NEW YORK STATE – opinion/news story: Deputy Senate Majority Leader Mike Gianaris, a Democrat from Queens, summed up the reason why New York state is heading towards a situation where the sale of cats, dogs and rabbits at retail stores would be banned.
The question is whether we should be treating our animals like commodities, as something you pick up off the store shelf at a supermarket. – Deputy Senate Majority Leader Mike Gianaris
This is not the first state to do this. He wants to chip away at the attitude of the citizens of New York state who perhaps subconsciously treat animals as commodities that you pick up off-the-shelf at a supermarket. It is genuinely unacceptable to breed cats and dogs specifically for sale at pet stores when they are rescue cats and dogs freely available across the state.

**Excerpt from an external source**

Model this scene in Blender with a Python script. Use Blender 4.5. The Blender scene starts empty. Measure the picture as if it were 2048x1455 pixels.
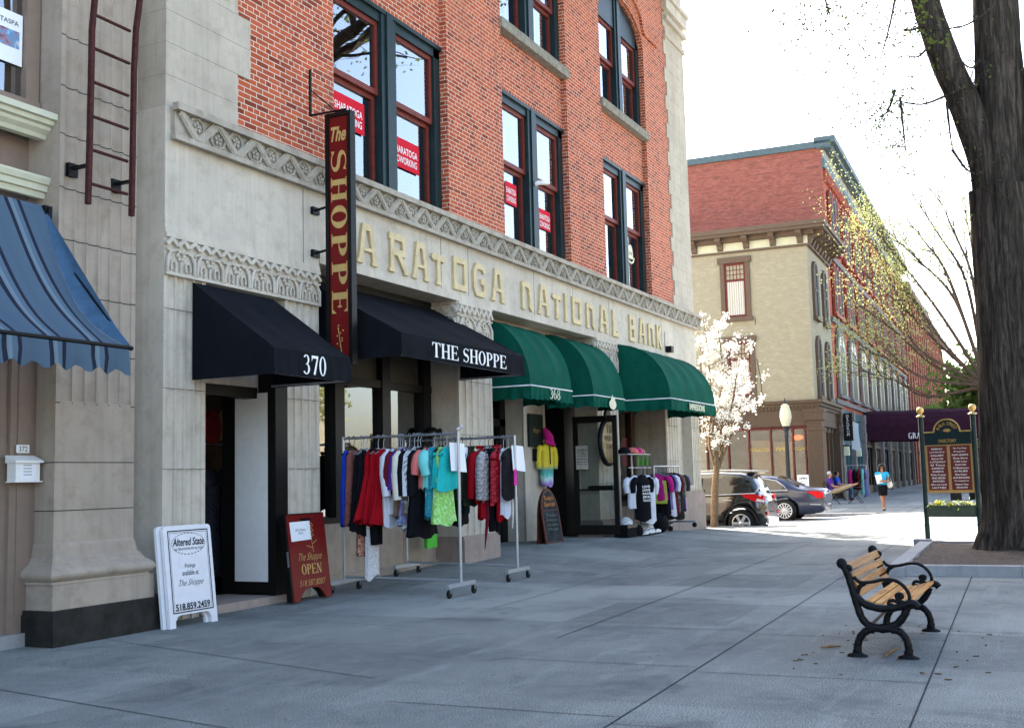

And most of us now know that a lot of breeders set very low standards of animal welfare. They are often puppy mills where the female breeding animal is ill treated and where the kittens and puppies sometimes end up with chronic illnesses. It’s a story which happens in the UK as well. People adopt young puppies and kittens for pet stores which on the face of it are healthy. Chronic illnesses are discovered very soon after adoption at which point the adopter has the terrible task of deciding what to do because by then they are attached to their companion animal. They often end up forking out a fortune in veterinary bills to try and bring their animal back to good health.
It is impossible to argue against a law which bans the selling of cats and dogs and rabbits at retail stores unless they are rescue animals and the charge is an adoption fee. This is why the bill is almost certainly going to be passed in my view and come into law and why the legislation cleared the Senate committee by vote of 6 to 0. It will affect 80 stores.
The multi-store pet supply retailer, PetSmart, would be exempt from the new regulations because they partner with local government animal shelters to promote the adoption of rescue animals. PetSmart supports the new legislation because they believe that regulations placed on breeders to raise their game is better than restricting the choices of potential cat and dog adopters. A lot of cat breeders sell direct to the public so I suppose they are excempt too.
Of course, pet stores will be upset. One example is David Barton Jacoby, owner of Citipups in the Chelsea neighborhood of Manhattan, who sells about 900 domestic dogs annually across his various pet stores and there are 35 dogs in each one at any one time. He works with 14 breeders within the US and he says that he sells only healthy and well cared for dogs. As dogs account for 80% of his business, the new regulations would put him out of business. I take his point but he is still encouraging the creation of more companion animals when there is a surfeit.
New York state is, I would argue, one of the leading US states for animal welfare on their recent track record. They banned cat declawing recently across the state. They are the first state to ban declawing and it was a brave move to do so.
The post is based on a Wall Street Journal report of Feb 3rd by Jimmy Vielkind.